→ **STATED TASK**
Carry none of the pictures over; set down the material below exactly.
____
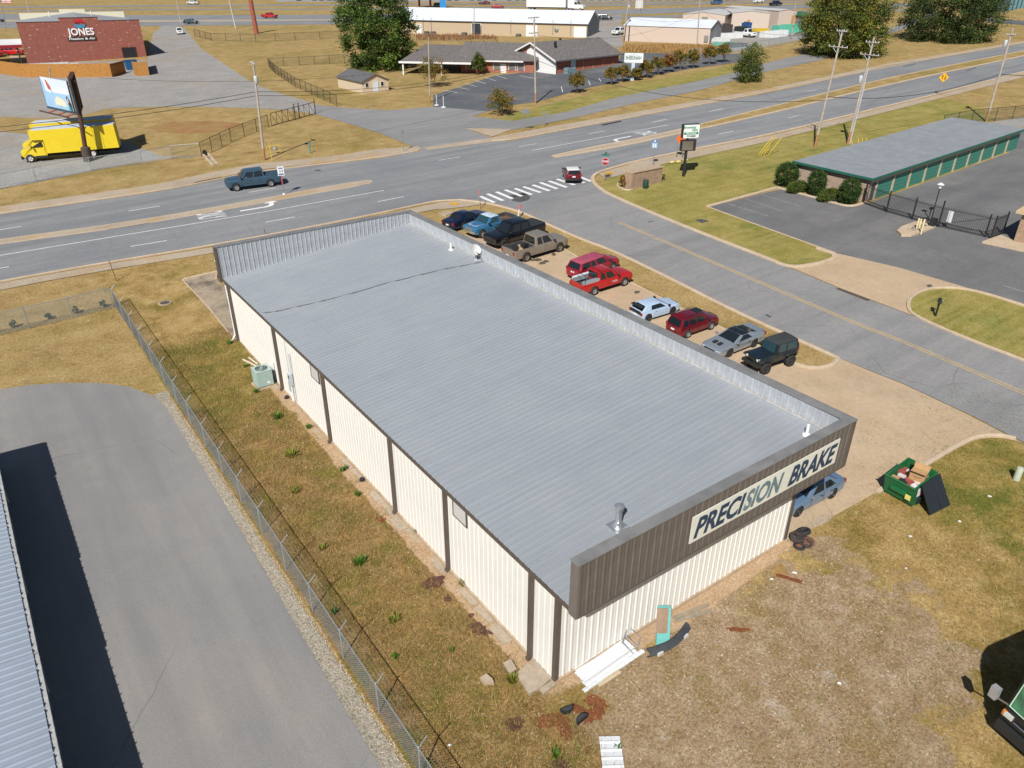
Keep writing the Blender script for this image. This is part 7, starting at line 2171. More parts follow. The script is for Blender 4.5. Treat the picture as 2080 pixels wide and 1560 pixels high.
# storage units
P0, ang, L = facing((1757, 411), (2062, 303))
t = root('storage_units', P0, 'row of storage units with green roller doors and grey roof', 'building', ang)
ez = Hh(P0, (1762, 360)); lq = local(P0, ang)(G(1620, 372))
D = 8.2
z_b = ez + .35
tanm = mat('storage_tan', (.47, .37, .26), .7, var=.06)
zr_ = math.tan(math.atan(SA)) * L * 0
MB().box(.3, L, .12, D, -1.5, ez - .25).build('wall', tanm, t)
MB().box(0, .28, -.02, D, -1.5, ez - .2).build('brick_end', brick_tan, t)
slope_x = (T(P0.x + math.cos(ang) * L, P0.y + math.sin(ang) * L) - T(P0.x, P0.y))
grn3 = mat('door_green', (.045, .20, .15), .5, .05, .06)
nb = 10
bw = L / (nb + .35)
grn4 = mat('roof_edge_green', (.02, .12, .085), .4, .1, .05)
# the row steps with the land: everything rises by slope_x over its length
def zx(x): return slope_x * x / L
for i in range(nb + 1):
    x0 = .3 + bw * (i - .65) if i else .3
    x1 = .3 + bw * (i + .35)
    d_ = MB().box(x0 + .28, x1, .05, .11, zx(x0) - .05, zx(x0) + ez - .62).build('roller_door', grn3 if i else mat('office_dark', (.05, .07, .08), .3, var=0), t)
    for k in range(1, 6):
        MB().box(x0 + .28, x1, .035, .05, zx(x0) + k * .36, zx(x0) + k * .36 + .03).build('slat', mat('door_green_dark', (.03, .15, .11), .5, var=0), d_)
    MB().box(x0, x0 + .28, -.02, .118, zx(x0) - .5, zx(x0) + ez - .60).build('door_pier', tanm, t)
MB().hexa([(.25, -.04, ez - .6), (L, -.04, ez - .6 + slope_x), (L, .12, ez - .6 + slope_x), (.25, .12, ez - .6), (.25, -.04, ez - .1), (L, -.04, ez - .1 + slope_x), (L, .12, ez - .1 + slope_x), (.25, .12, ez - .1)]).build('header', tanm, t)
npn = 52
rm_ = mat('storage_roof', (.265, .285, .30), .5, .15, .1, .8)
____
→ **CORRECT RESULT**
Keep writing the Blender script for this image. This is part 7, starting at line 2171. More parts follow. The script is for Blender 4.5. Treat the picture as 2080 pixels wide and 1560 pixels high.
# storage units
P0, ang, L = facing((1757, 411), (2062, 303))
t = root('storage_units', P0, 'row of storage units with green roller doors and grey roof', 'building', ang)
ez = Hh(P0, (1762, 360)); lq = local(P0, ang)(G(1620, 372))
D = 8.2
z_b = ez + .35
tanm = mat('storage_tan', (.47, .37, .26), .7, var=.06)
zr_ = math.tan(math.atan(SA)) * L * 0
MB().box(.3, L, .12, D, -1.5, ez - .25).build('wall', tanm, t)
MB().box(0, .28, -.02, D, -1.5, ez - .2).build('brick_end', brick_tan, t)
slope_x = (T(P0.x + math.cos(ang) * L, P0.y + math.sin(ang) * L) - T(P0.x, P0.y))
grn3 = mat('door_green', (.045, .20, .15), .5, .05, .06)
nb = 10
bw = L / (nb + .35)
grn4 = mat('roof_edge_green', (.02, .12, .085), .4, .1, .05)
# the row steps with the land: everything rises by slope_x over its length
def zx(x): return slope_x * x / L
for i in range(nb + 1):
    x0 = .3 + bw * (i - .65) if i else .3
    x1 = .3 + bw * (i + .35)
    d_ = MB().box(x0 + .28, x1, .05, .11, zx(x0) - .05, zx(x0) + ez - .62).build('roller_door', grn3 if i else mat('office_dark', (.05, .07, .08), .3, var=0), t)
    for k in range(1, 6):
        MB().box(x0 + .28, x1, .035, .05, zx(x0) + k * .36, zx(x0) + k * .36 + .03).build('slat', mat('door_green_dark', (.03, .15, .11), .5, var=0), d_)
    MB().box(x0, x0 + .28, -.02, .118, zx(x0) - .5, zx(x0) + ez - .60).build('door_pier', tanm, t)
MB().hexa([(.25, -.04, ez - .6), (L, -.04, ez - .6 + slope_x), (L, .12, ez - .6 + slope_x), (.25, .12, ez - .6), (.25, -.04, ez - .1), (L, -.04, ez - .1 + slope_x), (L, .12, ez - .1 + slope_x), (.25, .12, ez - .1)]).build('header', tanm, t)
npn = 52
rm_ = mat('storage_roof', (.265, .285, .30), .5, .15, .1, .8)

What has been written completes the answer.